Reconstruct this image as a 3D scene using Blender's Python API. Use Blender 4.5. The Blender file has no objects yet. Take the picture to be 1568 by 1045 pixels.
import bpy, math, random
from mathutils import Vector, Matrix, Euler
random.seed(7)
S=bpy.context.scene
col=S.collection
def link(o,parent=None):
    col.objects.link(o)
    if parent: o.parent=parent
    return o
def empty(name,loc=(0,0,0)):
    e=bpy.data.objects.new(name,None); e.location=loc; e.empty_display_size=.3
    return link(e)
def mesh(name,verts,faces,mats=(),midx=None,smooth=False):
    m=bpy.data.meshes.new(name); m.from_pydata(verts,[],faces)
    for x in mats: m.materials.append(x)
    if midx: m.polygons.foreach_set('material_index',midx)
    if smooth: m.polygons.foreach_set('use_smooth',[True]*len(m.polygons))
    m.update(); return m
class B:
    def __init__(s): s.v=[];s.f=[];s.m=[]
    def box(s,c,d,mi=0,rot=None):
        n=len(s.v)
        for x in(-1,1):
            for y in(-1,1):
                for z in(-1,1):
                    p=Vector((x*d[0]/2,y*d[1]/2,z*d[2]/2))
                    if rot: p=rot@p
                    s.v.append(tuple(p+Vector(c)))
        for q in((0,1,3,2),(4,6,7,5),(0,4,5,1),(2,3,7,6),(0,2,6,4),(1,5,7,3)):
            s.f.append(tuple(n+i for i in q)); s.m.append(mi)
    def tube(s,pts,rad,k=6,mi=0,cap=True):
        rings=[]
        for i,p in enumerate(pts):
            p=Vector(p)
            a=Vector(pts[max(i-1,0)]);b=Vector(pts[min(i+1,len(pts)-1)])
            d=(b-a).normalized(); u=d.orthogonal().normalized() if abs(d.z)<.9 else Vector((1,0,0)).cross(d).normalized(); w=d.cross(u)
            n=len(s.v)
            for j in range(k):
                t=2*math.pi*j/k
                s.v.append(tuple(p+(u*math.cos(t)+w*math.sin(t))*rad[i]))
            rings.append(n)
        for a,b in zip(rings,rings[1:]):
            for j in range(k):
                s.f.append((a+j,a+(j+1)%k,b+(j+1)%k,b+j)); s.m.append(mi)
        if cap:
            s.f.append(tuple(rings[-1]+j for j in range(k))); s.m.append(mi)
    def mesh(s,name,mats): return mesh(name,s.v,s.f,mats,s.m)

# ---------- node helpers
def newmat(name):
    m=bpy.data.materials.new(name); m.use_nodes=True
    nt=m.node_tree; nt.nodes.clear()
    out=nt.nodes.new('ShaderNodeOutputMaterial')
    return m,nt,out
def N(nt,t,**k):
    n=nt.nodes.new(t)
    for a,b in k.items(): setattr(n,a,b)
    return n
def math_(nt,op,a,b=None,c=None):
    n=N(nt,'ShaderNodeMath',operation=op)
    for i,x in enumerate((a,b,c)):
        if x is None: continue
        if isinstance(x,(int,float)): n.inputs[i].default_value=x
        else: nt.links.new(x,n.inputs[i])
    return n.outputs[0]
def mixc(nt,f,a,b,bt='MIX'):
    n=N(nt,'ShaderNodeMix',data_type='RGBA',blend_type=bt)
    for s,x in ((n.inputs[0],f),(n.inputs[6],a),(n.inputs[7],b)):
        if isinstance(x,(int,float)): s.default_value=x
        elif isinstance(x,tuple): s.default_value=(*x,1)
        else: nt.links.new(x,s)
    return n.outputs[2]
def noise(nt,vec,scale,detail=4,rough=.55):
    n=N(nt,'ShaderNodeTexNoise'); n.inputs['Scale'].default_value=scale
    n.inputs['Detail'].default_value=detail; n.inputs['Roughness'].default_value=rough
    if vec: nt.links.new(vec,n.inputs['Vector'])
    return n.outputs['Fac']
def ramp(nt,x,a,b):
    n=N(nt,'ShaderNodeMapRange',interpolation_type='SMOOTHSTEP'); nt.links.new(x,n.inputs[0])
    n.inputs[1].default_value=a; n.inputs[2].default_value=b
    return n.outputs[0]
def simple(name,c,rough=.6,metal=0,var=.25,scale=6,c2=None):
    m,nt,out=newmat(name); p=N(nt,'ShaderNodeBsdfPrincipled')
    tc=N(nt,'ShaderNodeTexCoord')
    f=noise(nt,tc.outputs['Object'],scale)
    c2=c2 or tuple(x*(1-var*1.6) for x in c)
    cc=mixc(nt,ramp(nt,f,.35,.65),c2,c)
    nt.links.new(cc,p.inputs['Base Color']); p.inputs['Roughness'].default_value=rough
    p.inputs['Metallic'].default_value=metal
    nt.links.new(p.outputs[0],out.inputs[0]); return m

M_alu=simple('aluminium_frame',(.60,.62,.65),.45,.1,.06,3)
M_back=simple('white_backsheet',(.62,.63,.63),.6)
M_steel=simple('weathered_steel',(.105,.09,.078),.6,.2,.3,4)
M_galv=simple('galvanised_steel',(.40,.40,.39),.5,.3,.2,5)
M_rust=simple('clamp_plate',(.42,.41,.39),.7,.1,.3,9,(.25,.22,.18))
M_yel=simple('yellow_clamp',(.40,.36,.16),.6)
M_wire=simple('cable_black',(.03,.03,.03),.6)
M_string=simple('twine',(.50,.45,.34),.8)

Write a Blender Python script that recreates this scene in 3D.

--*--

**Problem details**
All the data must be duplicated exactly, with nothing added or removed.

**Solution to this problem**
Reconstruct this image as a 3D scene using Blender's Python API. Use Blender 4.5. The Blender file has no objects yet. Take the picture to be 1568 by 1045 pixels.
import bpy, math, random
from mathutils import Vector, Matrix, Euler
random.seed(7)
S=bpy.context.scene
col=S.collection
def link(o,parent=None):
    col.objects.link(o)
    if parent: o.parent=parent
    return o
def empty(name,loc=(0,0,0)):
    e=bpy.data.objects.new(name,None); e.location=loc; e.empty_display_size=.3
    return link(e)
def mesh(name,verts,faces,mats=(),midx=None,smooth=False):
    m=bpy.data.meshes.new(name); m.from_pydata(verts,[],faces)
    for x in mats: m.materials.append(x)
    if midx: m.polygons.foreach_set('material_index',midx)
    if smooth: m.polygons.foreach_set('use_smooth',[True]*len(m.polygons))
    m.update(); return m
class B:
    def __init__(s): s.v=[];s.f=[];s.m=[]
    def box(s,c,d,mi=0,rot=None):
        n=len(s.v)
        for x in(-1,1):
            for y in(-1,1):
                for z in(-1,1):
                    p=Vector((x*d[0]/2,y*d[1]/2,z*d[2]/2))
                    if rot: p=rot@p
                    s.v.append(tuple(p+Vector(c)))
        for q in((0,1,3,2),(4,6,7,5),(0,4,5,1),(2,3,7,6),(0,2,6,4),(1,5,7,3)):
            s.f.append(tuple(n+i for i in q)); s.m.append(mi)
    def tube(s,pts,rad,k=6,mi=0,cap=True):
        rings=[]
        for i,p in enumerate(pts):
            p=Vector(p)
            a=Vector(pts[max(i-1,0)]);b=Vector(pts[min(i+1,len(pts)-1)])
            d=(b-a).normalized(); u=d.orthogonal().normalized() if abs(d.z)<.9 else Vector((1,0,0)).cross(d).normalized(); w=d.cross(u)
            n=len(s.v)
            for j in range(k):
                t=2*math.pi*j/k
                s.v.append(tuple(p+(u*math.cos(t)+w*math.sin(t))*rad[i]))
            rings.append(n)
        for a,b in zip(rings,rings[1:]):
            for j in range(k):
                s.f.append((a+j,a+(j+1)%k,b+(j+1)%k,b+j)); s.m.append(mi)
        if cap:
            s.f.append(tuple(rings[-1]+j for j in range(k))); s.m.append(mi)
    def mesh(s,name,mats): return mesh(name,s.v,s.f,mats,s.m)

# ---------- node helpers
def newmat(name):
    m=bpy.data.materials.new(name); m.use_nodes=True
    nt=m.node_tree; nt.nodes.clear()
    out=nt.nodes.new('ShaderNodeOutputMaterial')
    return m,nt,out
def N(nt,t,**k):
    n=nt.nodes.new(t)
    for a,b in k.items(): setattr(n,a,b)
    return n
def math_(nt,op,a,b=None,c=None):
    n=N(nt,'ShaderNodeMath',operation=op)
    for i,x in enumerate((a,b,c)):
        if x is None: continue
        if isinstance(x,(int,float)): n.inputs[i].default_value=x
        else: nt.links.new(x,n.inputs[i])
    return n.outputs[0]
def mixc(nt,f,a,b,bt='MIX'):
    n=N(nt,'ShaderNodeMix',data_type='RGBA',blend_type=bt)
    for s,x in ((n.inputs[0],f),(n.inputs[6],a),(n.inputs[7],b)):
        if isinstance(x,(int,float)): s.default_value=x
        elif isinstance(x,tuple): s.default_value=(*x,1)
        else: nt.links.new(x,s)
    return n.outputs[2]
def noise(nt,vec,scale,detail=4,rough=.55):
    n=N(nt,'ShaderNodeTexNoise'); n.inputs['Scale'].default_value=scale
    n.inputs['Detail'].default_value=detail; n.inputs['Roughness'].default_value=rough
    if vec: nt.links.new(vec,n.inputs['Vector'])
    return n.outputs['Fac']
def ramp(nt,x,a,b):
    n=N(nt,'ShaderNodeMapRange',interpolation_type='SMOOTHSTEP'); nt.links.new(x,n.inputs[0])
    n.inputs[1].default_value=a; n.inputs[2].default_value=b
    return n.outputs[0]
def simple(name,c,rough=.6,metal=0,var=.25,scale=6,c2=None):
    m,nt,out=newmat(name); p=N(nt,'ShaderNodeBsdfPrincipled')
    tc=N(nt,'ShaderNodeTexCoord')
    f=noise(nt,tc.outputs['Object'],scale)
    c2=c2 or tuple(x*(1-var*1.6) for x in c)
    cc=mixc(nt,ramp(nt,f,.35,.65),c2,c)
    nt.links.new(cc,p.inputs['Base Color']); p.inputs['Roughness'].default_value=rough
    p.inputs['Metallic'].default_value=metal
    nt.links.new(p.outputs[0],out.inputs[0]); return m

M_alu=simple('aluminium_frame',(.60,.62,.65),.45,.1,.06,3)
M_back=simple('white_backsheet',(.62,.63,.63),.6)
M_steel=simple('weathered_steel',(.105,.09,.078),.6,.2,.3,4)
M_galv=simple('galvanised_steel',(.40,.40,.39),.5,.3,.2,5)
M_rust=simple('clamp_plate',(.42,.41,.39),.7,.1,.3,9,(.25,.22,.18))
M_yel=simple('yellow_clamp',(.40,.36,.16),.6)
M_wire=simple('cable_black',(.03,.03,.03),.6)
M_string=simple('twine',(.50,.45,.34),.8)

Write a Blender Python script that recreates this scene in 3D.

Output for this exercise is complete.